Surprise! NASA’s OSIRIS-REx probe catches asteroid spewing bits into space

Space

This view of asteroid Bennu ejecting particles from its surface on Jan. 19 was created by combining two images taken by NASA’s OSIRIS-REx spacecraft. Other image processing techniques were applied, such as cropping and adjusting the brightness and contrast of each image. (NASA / Goddard / Univ. of Arizona / Lockheed Martin Photo)

NASA’s OSIRIS-REx spacecraft has spotted something that hasn’t been seen up close on an asteroid before: plumes of particles erupting into space.

The mission’s scientists shared pictures of the plumes as well as the unexpectedly rugged terrain on the asteroid, known as Bennu, today at the Lunar and Planetary Science Conference in The Woodlands, Texas. They also published a set of seven papers about their findings in the journal Nature.

“The discovery of plumes is one of the biggest surprises of my scientific career,” Dante Lauretta, OSIRIS-REx principal investigator at the University of Arizona, said in a news release. “And the rugged terrain went against all of our predictions. Bennu is already surprising us, and our exciting journey there is just getting started.”

Bits of material were first spotted floating up from Bennu on Jan. 6, shortly after OSIRIS-REx went into an orbit that brought about a mile away from the quarter-mile-wide asteroid. Lauretta and his colleagues determined that the particles didn’t pose a hazard to the spacecraft, and they’re continuing to analyze the plumes and their possible causes.

“We don’t know the mechanism that is causing this right now,” Lauretta said.

Many of the particles were ejected clear of the asteroid and sailed out into space, 70 million miles from Earth, but the team tracked some particles that orbited Bennu as tiny satellites before returning to the asteroid’s surface.

The plumes make Bennu one of about a dozen active asteroids that exhibit comet-like behavior. OSIRIS-REx’s scientists didn’t expect to see such activity when the probe was launched in 2016.

They also didn’t expect to see so many boulders strewn across Bennu’s surface.
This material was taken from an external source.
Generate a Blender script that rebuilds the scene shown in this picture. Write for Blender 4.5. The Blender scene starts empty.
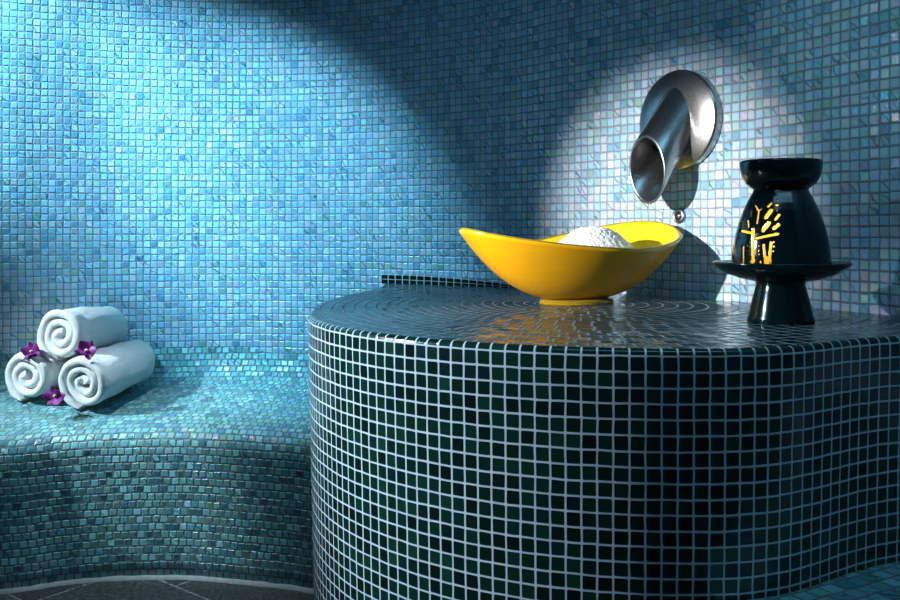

And that could be a problem.

The main purpose of the OSIRIS-REx mission is to perform a touch-and-go maneuver, collect samples from the surface and put them in a capsule that would be delivered to Earth during a flyby in 2023.

OSIRIS-REx’s mission planners expected to identify a clear area measuring 82 feet wide as the target for the touch-and-go. But because the surface is so rugged, the team hasn’t been able to find a hazard-free spot that wide. Now the team is looking for smaller areas to target, and adjusting its sampling plan to do a more precise touch-and-go maneuver.

“Throughout OSIRIS-REx’s operations near Bennu, our spacecraft and operations team have demonstrated that we can achieve system performance that beats design requirements,” said Rich Burns, the mission’s project manager at NASA’s Goddard Space Flight Center. “Bennu has issued us a challenge to deal with its rugged terrain, and we are confident that OSIRIS-REx is up to the task.”

In addition to the particle plumes and rocky terrain, OSIRIS-REx’s scientists are reporting a change in Bennu’s rotation rate, due to a cycle of heating and cooling known as the Yarkovsky-O’Keefe-Radzievskii-Paddack effect, or YORP effect. It turns out that Bennu’s spin is speeding up at a rate of roughly one second every 100 years. Scientists have also detected a spot of magnetite on Bennu’s surface, which serves as further evidence that liquid water once interacted with the rock that made up Bennu’s parent body.

OSIRIS-REx stands for “Origins, Spectral Interpretation, Resource Identification, Security, Regolith Explorer.” The probe is due to spend another two years studying Bennu and securing its sample from the surface. If all goes according to plan, it will begin the trip back to Earth in March 2021 and drop off the sample capsule during an Earth flyby in September 2023.